— Begin Data lines —

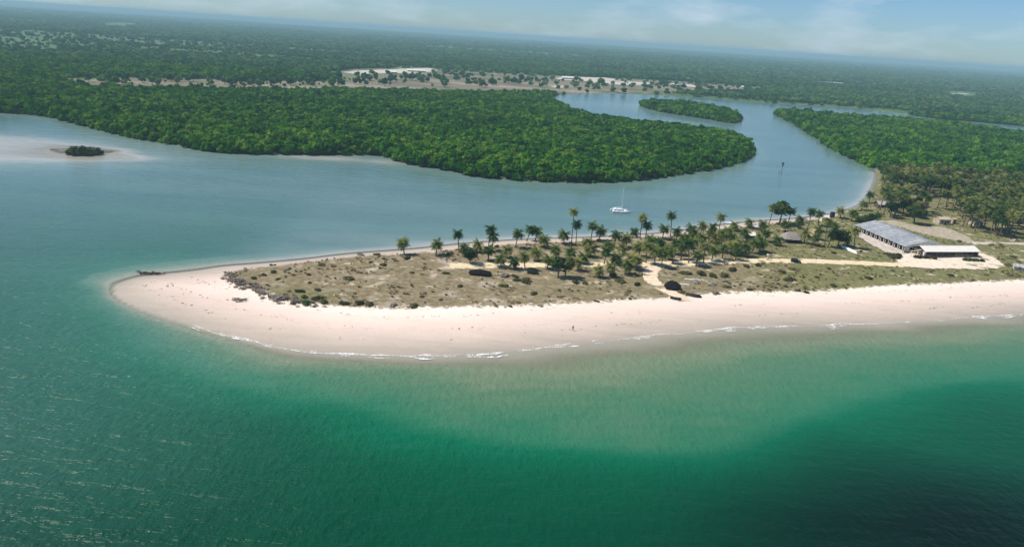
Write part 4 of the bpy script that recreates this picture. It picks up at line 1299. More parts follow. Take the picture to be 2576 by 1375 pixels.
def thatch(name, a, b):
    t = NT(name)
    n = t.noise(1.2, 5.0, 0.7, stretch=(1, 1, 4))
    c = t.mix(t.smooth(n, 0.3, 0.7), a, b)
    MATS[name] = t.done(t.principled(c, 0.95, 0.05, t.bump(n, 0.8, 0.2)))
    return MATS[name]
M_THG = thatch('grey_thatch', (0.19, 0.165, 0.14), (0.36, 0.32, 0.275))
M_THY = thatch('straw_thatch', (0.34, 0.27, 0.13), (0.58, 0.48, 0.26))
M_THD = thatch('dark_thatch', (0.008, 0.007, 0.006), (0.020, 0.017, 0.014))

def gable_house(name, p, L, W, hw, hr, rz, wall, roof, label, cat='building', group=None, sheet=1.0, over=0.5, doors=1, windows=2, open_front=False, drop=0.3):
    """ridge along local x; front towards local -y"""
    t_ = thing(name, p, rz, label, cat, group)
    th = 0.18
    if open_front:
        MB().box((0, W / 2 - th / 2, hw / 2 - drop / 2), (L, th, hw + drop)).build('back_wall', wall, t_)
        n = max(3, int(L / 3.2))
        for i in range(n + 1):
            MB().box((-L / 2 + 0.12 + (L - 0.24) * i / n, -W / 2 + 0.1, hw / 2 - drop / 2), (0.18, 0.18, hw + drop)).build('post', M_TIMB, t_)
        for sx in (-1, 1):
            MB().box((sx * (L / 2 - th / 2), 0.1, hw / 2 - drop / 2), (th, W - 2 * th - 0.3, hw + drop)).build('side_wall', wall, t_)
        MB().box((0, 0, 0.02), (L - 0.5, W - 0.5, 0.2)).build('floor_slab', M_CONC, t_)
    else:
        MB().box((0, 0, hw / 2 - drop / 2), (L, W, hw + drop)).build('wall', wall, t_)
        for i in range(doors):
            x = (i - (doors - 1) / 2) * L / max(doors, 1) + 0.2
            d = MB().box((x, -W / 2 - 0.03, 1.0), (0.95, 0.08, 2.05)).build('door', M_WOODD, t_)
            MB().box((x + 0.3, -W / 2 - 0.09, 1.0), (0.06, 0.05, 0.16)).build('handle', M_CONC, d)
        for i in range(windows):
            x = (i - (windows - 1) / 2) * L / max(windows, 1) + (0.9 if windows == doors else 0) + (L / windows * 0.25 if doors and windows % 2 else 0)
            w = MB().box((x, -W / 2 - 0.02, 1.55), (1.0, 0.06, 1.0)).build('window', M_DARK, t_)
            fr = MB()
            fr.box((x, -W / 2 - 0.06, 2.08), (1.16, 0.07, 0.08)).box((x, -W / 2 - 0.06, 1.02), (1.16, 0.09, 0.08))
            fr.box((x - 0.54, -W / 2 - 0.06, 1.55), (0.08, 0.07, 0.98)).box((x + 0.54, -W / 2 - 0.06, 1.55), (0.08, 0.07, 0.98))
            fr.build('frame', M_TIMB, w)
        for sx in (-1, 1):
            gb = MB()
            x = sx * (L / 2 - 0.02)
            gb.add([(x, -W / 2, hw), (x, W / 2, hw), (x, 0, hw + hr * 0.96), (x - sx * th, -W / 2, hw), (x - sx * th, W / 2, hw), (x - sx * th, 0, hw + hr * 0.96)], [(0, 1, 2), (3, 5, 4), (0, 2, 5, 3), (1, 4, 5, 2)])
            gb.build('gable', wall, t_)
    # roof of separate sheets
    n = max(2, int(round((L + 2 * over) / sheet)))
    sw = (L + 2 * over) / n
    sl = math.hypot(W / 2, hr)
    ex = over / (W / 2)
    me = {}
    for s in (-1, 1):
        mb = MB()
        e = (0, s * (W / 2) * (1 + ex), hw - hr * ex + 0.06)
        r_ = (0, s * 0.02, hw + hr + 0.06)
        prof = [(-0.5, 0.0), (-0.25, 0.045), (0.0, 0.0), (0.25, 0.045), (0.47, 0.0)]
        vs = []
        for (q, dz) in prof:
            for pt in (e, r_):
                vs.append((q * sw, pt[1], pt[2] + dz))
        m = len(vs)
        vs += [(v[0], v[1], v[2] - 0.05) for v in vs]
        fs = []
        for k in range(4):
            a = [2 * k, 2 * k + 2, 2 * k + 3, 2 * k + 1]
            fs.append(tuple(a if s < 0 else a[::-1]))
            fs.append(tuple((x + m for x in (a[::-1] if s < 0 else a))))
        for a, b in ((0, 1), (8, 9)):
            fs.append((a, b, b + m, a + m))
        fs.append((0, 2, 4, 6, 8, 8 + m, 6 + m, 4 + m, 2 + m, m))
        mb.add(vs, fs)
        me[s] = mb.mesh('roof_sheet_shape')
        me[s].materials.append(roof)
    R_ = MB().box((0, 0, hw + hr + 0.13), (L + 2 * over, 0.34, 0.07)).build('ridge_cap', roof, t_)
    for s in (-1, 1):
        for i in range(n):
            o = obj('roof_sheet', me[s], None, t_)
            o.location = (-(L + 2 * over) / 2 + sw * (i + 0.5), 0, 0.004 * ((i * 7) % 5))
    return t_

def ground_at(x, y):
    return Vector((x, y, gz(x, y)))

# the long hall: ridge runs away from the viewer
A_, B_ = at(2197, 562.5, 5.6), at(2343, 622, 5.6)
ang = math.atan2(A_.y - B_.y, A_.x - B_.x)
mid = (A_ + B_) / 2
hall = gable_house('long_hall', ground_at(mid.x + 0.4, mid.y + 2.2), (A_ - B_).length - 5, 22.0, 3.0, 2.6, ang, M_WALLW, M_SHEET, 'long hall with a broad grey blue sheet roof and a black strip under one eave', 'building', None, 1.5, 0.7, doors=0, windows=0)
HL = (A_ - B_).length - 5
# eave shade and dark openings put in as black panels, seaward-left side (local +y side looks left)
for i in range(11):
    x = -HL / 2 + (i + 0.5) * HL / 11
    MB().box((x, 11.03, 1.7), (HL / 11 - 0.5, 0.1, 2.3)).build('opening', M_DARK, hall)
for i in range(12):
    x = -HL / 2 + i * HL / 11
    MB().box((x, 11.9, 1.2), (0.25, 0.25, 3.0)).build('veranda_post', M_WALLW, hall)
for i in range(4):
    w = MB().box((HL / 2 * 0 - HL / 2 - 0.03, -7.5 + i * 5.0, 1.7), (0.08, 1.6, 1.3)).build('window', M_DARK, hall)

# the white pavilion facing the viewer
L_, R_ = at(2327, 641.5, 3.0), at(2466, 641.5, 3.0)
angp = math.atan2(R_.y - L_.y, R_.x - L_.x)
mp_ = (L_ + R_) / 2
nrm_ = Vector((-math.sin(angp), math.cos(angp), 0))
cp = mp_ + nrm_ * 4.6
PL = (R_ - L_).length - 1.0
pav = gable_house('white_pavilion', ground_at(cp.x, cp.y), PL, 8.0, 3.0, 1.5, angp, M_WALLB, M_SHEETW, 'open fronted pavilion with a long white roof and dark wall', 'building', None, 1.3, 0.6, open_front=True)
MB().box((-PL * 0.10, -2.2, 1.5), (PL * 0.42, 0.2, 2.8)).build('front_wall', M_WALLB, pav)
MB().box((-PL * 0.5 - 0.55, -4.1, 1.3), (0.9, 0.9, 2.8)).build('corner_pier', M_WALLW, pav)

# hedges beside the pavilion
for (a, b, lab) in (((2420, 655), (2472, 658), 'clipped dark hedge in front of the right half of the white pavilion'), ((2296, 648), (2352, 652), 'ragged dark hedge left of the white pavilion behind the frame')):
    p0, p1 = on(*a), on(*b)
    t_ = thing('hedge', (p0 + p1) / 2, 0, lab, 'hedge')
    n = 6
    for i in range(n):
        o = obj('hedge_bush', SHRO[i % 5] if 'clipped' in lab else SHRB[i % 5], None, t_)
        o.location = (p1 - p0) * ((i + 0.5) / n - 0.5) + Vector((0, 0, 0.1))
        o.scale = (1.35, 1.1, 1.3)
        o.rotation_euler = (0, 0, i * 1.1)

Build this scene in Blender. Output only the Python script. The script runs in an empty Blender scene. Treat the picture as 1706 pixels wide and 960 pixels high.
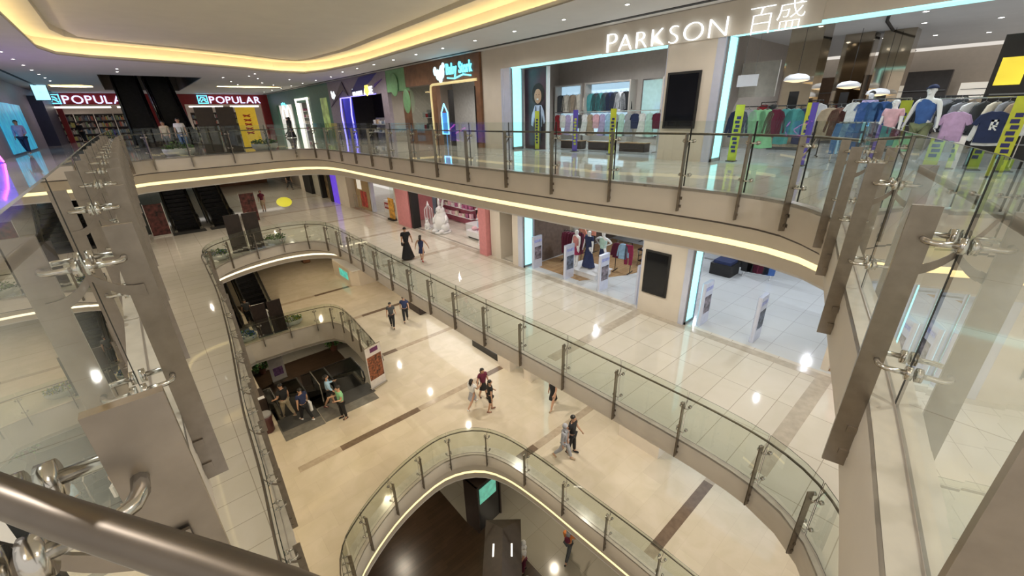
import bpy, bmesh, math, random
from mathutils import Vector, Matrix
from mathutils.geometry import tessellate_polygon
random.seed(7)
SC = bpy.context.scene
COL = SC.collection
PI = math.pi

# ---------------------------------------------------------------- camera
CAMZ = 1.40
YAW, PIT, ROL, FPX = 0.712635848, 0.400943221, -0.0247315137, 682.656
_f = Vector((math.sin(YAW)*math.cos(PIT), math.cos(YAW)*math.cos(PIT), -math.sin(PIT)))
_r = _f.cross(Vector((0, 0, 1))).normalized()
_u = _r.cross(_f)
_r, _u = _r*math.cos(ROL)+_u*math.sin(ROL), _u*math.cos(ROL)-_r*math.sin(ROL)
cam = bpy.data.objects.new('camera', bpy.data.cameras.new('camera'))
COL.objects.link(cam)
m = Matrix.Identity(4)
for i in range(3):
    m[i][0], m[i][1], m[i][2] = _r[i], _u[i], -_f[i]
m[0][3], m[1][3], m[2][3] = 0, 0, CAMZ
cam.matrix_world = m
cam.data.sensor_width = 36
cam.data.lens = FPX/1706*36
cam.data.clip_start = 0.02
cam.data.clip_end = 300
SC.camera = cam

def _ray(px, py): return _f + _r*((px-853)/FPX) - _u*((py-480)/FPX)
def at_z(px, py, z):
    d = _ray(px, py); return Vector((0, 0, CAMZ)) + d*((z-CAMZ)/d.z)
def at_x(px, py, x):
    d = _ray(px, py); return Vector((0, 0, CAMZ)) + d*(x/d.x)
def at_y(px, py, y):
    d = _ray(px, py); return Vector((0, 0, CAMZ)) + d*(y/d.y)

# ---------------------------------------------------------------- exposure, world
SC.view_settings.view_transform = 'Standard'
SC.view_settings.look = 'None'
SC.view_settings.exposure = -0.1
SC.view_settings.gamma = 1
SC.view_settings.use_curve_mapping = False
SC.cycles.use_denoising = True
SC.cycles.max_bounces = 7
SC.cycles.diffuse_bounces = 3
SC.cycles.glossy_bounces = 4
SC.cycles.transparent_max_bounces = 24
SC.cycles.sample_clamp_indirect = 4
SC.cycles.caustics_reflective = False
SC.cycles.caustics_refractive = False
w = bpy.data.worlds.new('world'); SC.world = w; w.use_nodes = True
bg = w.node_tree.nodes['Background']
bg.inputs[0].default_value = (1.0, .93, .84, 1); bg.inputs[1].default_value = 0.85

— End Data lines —

● What is being asked
Transcribe the opening line of the listing above, please, and every line after it through the line with "(0.020, 0.017, 0.014))", word for word, without pictures.

● Result for this task
Write part 4 of the bpy script that recreates this picture. It picks up at line 1299. More parts follow. Take the picture to be 2576 by 1375 pixels.
def thatch(name, a, b):
    t = NT(name)
    n = t.noise(1.2, 5.0, 0.7, stretch=(1, 1, 4))
    c = t.mix(t.smooth(n, 0.3, 0.7), a, b)
    MATS[name] = t.done(t.principled(c, 0.95, 0.05, t.bump(n, 0.8, 0.2)))
    return MATS[name]
M_THG = thatch('grey_thatch', (0.19, 0.165, 0.14), (0.36, 0.32, 0.275))
M_THY = thatch('straw_thatch', (0.34, 0.27, 0.13), (0.58, 0.48, 0.26))
M_THD = thatch('dark_thatch', (0.008, 0.007, 0.006), (0.020, 0.017, 0.014))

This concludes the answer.